For many, a study of metaphysics—that is, what is beyond (meta) the physical—has fallen out of style and into the shadow of the physical sciences. As particle physicist and theologian John Polkinghorne has observed, “Metaphysics is not a word that many scientists feel happy with. It is not uncommon for the concept to be dismissed.” But, he counters, this dismissal is in vain. “In actual fact,” says Polkinghorne, “it is impossible to think seriously without taking a metaphysical stance, since this simply means adopting a world-view. We think metaphysics as naturally and inevitably as we speak prose” (emphasis added).
Indeed, we do. Granted, our metaphysical thinking is not always concretely discursive; that is to say, we are not always aware of our assumptions, premises, and ways of getting to our conclusions, nor are we always thinking in—or even able to think in—the technical jargon of philosophy. That being said, by the virtue of the fact that we are rational, we are ever in the state of mentally peeling back the layers of reality, always drawing conclusions and making distinctions about what is and what ought to be. That being said, we are not often explicitly cognizant of our mental activities as metaphysical. “All men have a reason,” wrote St. John Henry Newman,” but not every man can give a reason.”
When it comes to the existence of God, then, we cannot help but seek understanding to supplement and fortify our faith. God has created us for himself; and as art reveals something of the artist, so also does the world he has placed us in reveal the nature and divinity of God. Every person by nature desires to know, wrote Aristotle famously. And we might also add that every person—at least in a general and confused way—desires to know God. Our rational nature permits us as human persons to intuit God experientially, but also all-at-once instills within us an irremediable appetite to know God intellectually. Thus, both experience and argument play pivotal roles for belief in God.
Believing in God
Why do we believe in God? We believe in God, first, by faith. Trusting in the authority of the Church, strengthened by the wisdom and witness of the Sacred Scriptures, inspired by the testimony of the saints, and moved interiorly by the Holy Spirit, we believe by grace that God has revealed himself to us.
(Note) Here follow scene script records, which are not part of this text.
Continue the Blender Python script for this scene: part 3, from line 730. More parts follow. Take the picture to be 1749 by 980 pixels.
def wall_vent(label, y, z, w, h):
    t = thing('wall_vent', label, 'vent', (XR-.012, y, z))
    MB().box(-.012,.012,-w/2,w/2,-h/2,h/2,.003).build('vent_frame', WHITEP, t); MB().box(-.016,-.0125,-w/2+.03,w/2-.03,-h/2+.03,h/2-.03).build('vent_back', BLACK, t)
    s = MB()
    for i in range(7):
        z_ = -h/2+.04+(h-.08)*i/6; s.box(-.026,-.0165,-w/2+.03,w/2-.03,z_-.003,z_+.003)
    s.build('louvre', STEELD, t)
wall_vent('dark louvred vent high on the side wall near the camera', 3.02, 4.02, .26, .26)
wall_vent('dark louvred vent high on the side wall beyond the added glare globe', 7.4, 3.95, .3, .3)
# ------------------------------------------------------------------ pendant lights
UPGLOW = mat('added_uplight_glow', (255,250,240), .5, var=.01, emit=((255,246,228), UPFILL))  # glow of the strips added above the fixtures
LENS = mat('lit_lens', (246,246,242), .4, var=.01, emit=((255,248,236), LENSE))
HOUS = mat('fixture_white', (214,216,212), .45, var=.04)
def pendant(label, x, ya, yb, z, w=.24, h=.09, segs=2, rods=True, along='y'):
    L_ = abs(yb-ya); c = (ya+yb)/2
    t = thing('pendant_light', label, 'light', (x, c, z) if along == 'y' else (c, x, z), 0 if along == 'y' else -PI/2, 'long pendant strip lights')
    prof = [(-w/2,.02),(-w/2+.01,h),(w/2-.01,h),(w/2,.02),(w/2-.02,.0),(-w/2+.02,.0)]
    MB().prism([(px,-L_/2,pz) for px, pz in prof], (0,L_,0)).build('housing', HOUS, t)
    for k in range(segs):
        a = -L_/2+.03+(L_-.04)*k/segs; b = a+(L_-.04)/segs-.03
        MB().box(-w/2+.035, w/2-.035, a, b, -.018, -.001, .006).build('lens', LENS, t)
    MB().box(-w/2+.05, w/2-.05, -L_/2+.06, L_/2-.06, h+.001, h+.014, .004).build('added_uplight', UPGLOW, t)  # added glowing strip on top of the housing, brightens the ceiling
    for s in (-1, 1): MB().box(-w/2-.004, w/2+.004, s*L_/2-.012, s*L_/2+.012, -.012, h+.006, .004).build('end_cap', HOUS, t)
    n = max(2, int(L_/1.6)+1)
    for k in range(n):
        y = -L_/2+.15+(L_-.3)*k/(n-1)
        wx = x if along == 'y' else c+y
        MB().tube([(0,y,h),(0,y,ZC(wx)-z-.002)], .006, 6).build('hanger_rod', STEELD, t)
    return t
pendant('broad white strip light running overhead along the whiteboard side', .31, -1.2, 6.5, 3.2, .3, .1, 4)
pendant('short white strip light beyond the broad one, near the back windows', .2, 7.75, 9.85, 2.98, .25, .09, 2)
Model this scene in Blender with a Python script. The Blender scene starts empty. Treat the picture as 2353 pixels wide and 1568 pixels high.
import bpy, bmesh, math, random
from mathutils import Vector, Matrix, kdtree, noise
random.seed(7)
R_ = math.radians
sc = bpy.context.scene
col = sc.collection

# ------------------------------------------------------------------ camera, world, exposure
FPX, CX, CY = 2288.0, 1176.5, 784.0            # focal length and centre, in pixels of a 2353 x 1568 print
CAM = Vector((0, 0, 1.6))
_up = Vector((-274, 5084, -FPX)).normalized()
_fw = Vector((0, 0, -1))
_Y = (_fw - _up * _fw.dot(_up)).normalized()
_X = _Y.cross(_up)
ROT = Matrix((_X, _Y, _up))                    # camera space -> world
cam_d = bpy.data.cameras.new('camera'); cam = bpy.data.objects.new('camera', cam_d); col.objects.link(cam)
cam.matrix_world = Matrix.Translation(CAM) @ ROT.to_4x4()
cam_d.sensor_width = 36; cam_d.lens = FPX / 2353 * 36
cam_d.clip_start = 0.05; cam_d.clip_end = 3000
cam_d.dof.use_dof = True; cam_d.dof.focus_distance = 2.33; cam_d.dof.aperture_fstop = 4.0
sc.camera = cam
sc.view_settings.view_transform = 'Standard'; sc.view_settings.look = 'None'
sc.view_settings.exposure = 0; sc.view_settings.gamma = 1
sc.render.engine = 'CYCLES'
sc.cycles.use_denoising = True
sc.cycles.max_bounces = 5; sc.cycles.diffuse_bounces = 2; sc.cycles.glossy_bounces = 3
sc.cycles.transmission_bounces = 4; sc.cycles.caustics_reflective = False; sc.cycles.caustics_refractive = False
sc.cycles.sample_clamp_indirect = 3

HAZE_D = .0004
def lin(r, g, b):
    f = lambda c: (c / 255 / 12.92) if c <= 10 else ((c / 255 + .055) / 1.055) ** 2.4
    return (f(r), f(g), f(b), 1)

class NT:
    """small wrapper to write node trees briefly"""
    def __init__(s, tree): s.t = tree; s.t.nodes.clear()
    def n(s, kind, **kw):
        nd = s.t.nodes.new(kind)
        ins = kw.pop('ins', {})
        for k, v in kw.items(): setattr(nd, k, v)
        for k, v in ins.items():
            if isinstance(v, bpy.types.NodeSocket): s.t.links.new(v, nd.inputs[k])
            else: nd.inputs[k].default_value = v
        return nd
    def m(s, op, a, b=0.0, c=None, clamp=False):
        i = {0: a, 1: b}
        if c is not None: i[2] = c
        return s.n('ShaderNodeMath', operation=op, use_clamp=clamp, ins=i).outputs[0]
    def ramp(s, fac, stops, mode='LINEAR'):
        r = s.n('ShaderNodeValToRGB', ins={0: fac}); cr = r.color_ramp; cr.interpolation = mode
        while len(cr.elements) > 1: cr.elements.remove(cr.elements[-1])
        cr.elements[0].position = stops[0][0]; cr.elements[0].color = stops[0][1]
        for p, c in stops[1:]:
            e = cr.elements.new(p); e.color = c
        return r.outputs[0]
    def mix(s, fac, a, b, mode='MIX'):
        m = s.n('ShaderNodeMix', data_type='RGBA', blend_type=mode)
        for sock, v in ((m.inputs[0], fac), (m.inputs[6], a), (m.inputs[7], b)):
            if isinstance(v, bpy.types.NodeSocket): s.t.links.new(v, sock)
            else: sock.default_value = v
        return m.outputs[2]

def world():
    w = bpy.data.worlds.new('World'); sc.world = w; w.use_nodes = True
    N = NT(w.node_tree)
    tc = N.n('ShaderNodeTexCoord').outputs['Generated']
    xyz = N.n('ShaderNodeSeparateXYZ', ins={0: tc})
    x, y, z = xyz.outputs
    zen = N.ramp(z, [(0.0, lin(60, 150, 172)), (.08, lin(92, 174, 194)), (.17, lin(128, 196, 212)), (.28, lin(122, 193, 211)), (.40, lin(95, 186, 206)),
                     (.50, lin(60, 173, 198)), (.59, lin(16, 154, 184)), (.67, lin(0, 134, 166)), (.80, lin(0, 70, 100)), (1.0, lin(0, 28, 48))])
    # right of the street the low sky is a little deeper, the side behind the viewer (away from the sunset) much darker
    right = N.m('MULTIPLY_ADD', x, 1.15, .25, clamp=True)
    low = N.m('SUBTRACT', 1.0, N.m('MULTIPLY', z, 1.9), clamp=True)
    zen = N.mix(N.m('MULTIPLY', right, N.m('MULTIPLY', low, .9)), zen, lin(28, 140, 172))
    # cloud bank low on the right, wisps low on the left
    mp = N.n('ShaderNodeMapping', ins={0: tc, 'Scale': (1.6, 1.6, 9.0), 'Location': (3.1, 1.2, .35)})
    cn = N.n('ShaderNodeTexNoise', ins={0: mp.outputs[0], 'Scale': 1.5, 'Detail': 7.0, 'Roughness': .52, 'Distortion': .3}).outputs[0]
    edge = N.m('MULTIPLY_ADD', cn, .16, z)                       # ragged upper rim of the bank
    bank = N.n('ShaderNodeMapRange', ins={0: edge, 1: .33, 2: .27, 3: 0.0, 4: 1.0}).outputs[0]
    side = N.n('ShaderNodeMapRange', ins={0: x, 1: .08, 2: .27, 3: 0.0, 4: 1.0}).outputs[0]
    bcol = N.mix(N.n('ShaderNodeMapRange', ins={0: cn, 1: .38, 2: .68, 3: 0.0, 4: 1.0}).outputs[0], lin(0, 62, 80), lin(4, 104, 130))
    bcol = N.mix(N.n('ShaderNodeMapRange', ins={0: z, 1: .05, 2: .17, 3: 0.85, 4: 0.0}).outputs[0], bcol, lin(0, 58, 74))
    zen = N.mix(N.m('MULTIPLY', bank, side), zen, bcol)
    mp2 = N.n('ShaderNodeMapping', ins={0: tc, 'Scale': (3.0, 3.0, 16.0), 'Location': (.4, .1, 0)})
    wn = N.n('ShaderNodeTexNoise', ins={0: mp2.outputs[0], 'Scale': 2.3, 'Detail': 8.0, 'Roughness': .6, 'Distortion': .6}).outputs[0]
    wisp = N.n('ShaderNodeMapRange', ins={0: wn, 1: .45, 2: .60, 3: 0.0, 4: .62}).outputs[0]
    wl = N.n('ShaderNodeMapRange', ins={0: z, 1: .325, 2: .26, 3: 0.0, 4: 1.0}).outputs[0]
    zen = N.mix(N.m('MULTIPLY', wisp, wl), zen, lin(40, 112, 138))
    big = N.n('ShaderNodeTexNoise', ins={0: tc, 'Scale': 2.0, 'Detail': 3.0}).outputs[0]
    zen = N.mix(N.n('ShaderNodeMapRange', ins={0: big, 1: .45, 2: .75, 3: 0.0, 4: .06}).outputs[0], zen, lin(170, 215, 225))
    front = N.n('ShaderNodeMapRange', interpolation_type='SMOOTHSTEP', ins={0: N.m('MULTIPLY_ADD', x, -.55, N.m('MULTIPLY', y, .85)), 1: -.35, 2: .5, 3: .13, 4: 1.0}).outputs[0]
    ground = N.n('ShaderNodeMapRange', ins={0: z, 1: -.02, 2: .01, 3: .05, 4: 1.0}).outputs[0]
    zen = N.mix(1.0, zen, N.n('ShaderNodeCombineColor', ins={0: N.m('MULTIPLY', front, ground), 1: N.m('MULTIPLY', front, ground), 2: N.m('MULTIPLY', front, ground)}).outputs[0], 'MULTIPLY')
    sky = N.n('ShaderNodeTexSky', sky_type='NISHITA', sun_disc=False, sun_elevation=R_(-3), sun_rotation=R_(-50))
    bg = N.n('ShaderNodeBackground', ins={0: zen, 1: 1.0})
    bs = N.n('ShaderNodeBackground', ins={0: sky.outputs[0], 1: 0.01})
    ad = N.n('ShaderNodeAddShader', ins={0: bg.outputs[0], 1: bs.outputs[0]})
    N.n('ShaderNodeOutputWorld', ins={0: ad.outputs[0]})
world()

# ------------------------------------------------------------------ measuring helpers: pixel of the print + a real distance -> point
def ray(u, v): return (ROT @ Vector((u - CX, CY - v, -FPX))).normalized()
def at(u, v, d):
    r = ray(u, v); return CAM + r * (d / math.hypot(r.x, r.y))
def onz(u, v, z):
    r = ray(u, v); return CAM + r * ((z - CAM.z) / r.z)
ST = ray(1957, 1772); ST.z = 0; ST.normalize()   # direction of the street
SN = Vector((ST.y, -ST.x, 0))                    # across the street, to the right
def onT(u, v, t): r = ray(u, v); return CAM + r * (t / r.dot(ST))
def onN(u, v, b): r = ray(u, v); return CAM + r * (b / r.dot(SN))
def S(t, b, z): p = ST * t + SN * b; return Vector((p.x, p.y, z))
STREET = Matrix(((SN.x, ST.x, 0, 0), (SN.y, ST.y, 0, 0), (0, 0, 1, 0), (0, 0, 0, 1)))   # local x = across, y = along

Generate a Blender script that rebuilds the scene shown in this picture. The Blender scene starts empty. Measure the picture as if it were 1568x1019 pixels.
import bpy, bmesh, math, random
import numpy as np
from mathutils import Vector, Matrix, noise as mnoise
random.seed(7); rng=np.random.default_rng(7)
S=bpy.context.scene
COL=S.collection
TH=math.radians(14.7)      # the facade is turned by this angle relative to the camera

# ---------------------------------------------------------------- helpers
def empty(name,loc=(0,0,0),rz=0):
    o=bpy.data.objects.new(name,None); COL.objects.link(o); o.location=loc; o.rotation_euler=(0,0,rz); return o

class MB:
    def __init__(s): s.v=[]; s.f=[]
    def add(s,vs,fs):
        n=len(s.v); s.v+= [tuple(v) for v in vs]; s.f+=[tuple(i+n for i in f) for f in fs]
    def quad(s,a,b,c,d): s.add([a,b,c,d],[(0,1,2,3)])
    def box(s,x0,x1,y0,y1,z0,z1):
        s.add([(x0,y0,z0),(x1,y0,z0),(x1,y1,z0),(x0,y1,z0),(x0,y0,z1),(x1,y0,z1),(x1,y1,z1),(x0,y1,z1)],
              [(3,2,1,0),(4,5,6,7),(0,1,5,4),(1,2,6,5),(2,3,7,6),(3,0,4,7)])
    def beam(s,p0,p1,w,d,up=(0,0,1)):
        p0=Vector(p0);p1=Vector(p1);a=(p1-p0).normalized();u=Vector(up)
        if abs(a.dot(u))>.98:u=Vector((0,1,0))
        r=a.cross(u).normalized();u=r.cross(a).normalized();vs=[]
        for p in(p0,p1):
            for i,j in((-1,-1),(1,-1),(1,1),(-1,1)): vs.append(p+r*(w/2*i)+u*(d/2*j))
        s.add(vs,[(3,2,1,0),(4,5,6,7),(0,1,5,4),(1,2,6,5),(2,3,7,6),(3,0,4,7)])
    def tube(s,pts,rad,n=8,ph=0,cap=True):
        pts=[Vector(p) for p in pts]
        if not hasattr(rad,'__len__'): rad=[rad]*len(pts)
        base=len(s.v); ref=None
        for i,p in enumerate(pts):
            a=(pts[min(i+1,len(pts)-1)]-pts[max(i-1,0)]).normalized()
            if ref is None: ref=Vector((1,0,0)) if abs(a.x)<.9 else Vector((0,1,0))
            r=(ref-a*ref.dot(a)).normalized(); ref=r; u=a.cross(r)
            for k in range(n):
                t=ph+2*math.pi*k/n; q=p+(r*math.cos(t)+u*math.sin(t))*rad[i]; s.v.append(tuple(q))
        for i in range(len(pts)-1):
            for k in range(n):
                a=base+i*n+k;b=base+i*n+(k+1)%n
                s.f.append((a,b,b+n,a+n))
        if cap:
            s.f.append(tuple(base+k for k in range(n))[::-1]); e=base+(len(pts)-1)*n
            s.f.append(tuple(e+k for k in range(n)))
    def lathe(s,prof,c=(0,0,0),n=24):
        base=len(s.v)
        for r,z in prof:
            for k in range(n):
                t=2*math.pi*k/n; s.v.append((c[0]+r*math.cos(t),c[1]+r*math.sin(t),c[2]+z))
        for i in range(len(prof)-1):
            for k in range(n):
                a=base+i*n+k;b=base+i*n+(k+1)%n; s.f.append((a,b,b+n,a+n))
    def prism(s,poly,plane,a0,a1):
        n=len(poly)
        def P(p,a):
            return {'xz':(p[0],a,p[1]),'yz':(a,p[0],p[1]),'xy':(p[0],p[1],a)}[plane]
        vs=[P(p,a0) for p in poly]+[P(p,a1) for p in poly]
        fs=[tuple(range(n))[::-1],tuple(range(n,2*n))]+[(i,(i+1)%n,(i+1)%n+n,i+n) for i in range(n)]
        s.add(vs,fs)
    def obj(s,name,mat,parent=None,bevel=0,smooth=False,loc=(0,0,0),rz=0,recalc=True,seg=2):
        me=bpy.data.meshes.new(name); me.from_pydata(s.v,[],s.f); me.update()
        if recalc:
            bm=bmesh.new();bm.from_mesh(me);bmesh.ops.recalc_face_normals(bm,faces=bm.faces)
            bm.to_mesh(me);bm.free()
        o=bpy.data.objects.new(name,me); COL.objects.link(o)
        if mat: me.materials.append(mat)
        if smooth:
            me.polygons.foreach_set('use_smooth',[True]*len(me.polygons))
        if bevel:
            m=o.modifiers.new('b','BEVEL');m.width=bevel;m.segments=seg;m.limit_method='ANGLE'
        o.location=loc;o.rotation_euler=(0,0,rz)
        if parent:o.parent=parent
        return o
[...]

But we believe also because our minds tell us that God is real and Christianity is true. We believe what we know, we know what we believe, and the coming together of faith and knowledge happens not by force but by a harmonious integration. As grace perfects nature, so faith perfects reason. Or in the words of Pope Benedict XVI: “Faith presupposes reason and perfects it, and reason, enlightened by faith, finds the strength to rise to knowledge of God and spiritual realities.”